Review sequences that succeeded and failed. What was different? Did successful sequences have more personalization? Different value propositions? Better timing relative to prospect events?

Building Follow-Up Into Your Workflow

The best follow-up sequence fails if you don't execute it consistently. Build systems that make follow-up automatic.

Use your CRM to schedule follow-up tasks automatically after each conversation. If you don't have a sophisticated CRM, a simple calendar block or reminder system works.

Create templates for each touch type that you can quickly personalize. The goal isn't to copy-paste generic messages but to have starting points that you adapt to each situation.

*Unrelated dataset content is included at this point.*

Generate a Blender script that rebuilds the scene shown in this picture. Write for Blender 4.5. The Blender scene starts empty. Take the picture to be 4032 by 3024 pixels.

Batch your follow-up work. Set aside time daily or weekly specifically for follow-up activity. When it's scheduled, it happens. When it's "whenever I have time," it often doesn't.

Key Takeaways

  • Most sales require 5-12 touches to close, yet most reps give up after 2-3 attempts
  • Use the seven-touch framework: value recap, added value, phone call, different angle, trigger event, direct ask, and breakup
  • Vary channels strategically - email, phone, LinkedIn, video, and even physical mail each have different strengths
  • Avoid common failures like "just checking in" messages, guilt trips, and premature asks
  • Track metrics like open rates, reply rates, and conversion to meetings to systematically improve your sequences

Most deals that seem lost to competition or timing are actually lost to follow-up failure. The rep who masters systematic, value-driven follow-up captures opportunities that competitors abandon too early. The 30% improvement in the title isn't hypothetical. It's what teams consistently achieve when they take follow-up seriously.